Learning to Prove Safety over Parameterised Concurrent Systems (Full Version)

TL;DR

This paper introduces a simple method using Angluin's L* algorithm to synthesize regular inductive invariants for parameterised concurrent systems, providing a termination guarantee and demonstrating competitive performance in safety verification tasks.

Contribution

It presents a novel, straightforward approach leveraging L* algorithm for safety proof in parameterised systems with a proven termination condition.

Findings

Method successfully synthesizes inductive invariants for various protocols.

Algorithm performs comparably to existing semi-algorithms in experiments.

Guarantees termination when the reachable set is regular.

Abstract

We revisit the classic problem of proving safety over parameterised concurrent systems, i.e., an infinite family of finite-state concurrent systems that are represented by some finite (symbolic) means.
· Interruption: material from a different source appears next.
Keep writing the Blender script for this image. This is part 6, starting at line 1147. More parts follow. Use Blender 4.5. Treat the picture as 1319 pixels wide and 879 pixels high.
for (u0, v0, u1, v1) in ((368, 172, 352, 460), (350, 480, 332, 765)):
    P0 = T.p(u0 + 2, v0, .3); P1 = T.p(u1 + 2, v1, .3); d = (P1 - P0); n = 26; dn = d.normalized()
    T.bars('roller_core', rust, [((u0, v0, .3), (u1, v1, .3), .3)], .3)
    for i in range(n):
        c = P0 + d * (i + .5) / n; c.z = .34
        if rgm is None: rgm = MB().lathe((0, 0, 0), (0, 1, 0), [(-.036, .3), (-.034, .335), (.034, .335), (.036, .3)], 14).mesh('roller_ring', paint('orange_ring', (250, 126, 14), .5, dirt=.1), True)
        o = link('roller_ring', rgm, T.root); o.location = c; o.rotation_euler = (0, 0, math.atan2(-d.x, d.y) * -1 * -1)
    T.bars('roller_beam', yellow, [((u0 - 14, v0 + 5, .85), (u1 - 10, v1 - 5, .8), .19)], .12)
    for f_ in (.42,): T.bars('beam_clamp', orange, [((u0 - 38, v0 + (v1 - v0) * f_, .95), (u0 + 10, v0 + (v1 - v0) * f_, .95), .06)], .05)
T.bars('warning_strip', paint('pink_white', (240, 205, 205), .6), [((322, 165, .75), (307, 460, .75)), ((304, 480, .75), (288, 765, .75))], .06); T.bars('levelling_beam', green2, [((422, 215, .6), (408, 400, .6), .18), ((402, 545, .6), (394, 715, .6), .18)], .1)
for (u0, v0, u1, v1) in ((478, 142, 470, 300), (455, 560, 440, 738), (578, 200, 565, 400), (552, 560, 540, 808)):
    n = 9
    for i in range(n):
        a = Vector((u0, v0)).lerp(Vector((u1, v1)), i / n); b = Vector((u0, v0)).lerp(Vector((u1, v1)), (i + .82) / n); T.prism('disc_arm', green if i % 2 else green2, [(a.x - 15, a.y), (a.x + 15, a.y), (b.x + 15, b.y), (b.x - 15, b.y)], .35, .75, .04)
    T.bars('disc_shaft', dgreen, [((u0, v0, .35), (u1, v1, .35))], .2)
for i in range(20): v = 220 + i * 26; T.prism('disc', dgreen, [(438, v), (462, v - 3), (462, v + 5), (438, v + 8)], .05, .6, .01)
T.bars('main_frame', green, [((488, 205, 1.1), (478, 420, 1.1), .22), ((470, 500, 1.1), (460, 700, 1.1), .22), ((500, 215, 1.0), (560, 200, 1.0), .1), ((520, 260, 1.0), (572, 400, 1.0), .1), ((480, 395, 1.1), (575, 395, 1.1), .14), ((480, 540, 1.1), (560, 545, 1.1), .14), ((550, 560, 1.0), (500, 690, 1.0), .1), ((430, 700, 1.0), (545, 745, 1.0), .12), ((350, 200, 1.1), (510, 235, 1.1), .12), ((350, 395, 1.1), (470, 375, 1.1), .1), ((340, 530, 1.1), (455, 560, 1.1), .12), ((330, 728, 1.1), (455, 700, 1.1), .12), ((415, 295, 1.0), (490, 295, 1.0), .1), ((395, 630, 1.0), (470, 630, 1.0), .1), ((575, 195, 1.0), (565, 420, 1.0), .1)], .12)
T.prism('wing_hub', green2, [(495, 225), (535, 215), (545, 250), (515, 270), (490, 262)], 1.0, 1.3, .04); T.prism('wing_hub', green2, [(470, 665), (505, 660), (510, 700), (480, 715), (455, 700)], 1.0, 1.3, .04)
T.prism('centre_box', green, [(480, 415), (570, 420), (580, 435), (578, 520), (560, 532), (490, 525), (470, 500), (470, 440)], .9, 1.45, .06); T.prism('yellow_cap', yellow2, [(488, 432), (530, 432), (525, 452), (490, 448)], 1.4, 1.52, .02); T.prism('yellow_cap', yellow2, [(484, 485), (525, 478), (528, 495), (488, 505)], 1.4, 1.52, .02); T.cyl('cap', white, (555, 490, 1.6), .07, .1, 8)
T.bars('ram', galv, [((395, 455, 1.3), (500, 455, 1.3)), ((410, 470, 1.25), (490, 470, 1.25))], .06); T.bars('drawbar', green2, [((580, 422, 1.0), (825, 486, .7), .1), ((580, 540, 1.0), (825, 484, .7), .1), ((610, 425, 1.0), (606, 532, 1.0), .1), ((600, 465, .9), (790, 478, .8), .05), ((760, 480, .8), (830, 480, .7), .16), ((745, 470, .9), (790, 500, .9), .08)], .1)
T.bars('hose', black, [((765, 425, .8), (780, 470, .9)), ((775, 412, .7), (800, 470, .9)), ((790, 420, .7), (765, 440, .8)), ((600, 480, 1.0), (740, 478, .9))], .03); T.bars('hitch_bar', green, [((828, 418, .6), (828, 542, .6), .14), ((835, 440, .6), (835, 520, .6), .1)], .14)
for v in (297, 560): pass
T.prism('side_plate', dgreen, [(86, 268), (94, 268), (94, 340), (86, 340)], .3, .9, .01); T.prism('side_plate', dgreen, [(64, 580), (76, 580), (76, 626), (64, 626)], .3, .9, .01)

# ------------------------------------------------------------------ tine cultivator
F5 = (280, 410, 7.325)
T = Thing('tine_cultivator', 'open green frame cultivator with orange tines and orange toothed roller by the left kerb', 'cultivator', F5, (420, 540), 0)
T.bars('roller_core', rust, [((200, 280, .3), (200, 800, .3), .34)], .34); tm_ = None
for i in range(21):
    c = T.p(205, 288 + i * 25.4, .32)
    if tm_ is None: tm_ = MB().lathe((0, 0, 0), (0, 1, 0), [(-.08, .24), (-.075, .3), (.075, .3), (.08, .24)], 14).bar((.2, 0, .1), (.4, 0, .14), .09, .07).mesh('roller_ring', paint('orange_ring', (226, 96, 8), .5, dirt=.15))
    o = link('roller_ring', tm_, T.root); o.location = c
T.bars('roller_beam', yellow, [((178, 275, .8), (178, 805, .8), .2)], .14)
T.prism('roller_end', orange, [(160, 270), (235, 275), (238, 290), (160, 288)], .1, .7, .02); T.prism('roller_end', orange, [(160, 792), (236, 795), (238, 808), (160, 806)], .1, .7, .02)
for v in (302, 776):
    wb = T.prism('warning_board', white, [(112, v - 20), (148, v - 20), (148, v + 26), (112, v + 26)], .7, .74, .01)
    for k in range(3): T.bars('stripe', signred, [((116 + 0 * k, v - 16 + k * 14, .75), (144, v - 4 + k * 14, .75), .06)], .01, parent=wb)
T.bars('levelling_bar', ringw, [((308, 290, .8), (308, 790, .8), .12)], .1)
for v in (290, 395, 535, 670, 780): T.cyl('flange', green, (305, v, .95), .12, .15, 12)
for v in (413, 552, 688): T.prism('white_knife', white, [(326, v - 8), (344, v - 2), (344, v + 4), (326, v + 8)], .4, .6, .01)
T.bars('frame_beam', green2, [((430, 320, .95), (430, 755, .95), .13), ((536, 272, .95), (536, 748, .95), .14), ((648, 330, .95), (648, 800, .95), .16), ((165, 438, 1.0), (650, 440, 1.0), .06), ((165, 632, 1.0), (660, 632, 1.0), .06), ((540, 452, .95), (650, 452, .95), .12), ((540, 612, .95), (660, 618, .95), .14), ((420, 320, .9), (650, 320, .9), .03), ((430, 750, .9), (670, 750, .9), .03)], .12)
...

An example of such an infinite family is a dining philosopher protocol with any number n of processes (n being the parameter that defines the infinite family). Regular model checking is a well-known generic framework for modelling parameterised concurrent systems, where an infinite set of configurations (resp. transitions) is represented by a regular set (resp. regular transducer). Although verifying safety properties in the regular model checking framework is undecidable in general, many sophisticated semi-algorithms have been developed in the past fifteen years that can successfully prove safety in many practical instances. In this paper, we propose a simple solution to synthesise regular inductive invariants that makes use of Angluin's classic L* algorithm (and its variants). We provide a termination guarantee when the set of configurations reachable from a given set of initial configurations is regular. We have tested L* algorithm on standard (as well as new) examples in regular model checking including the dining philosopher protocol, the dining cryptographer protocol, and several mutual exclusion protocols (e.g. Bakery, Burns, Szymanski, and German). Our experiments show that, despite the simplicity of our solution, it can perform at least as well as existing semi-algorithms.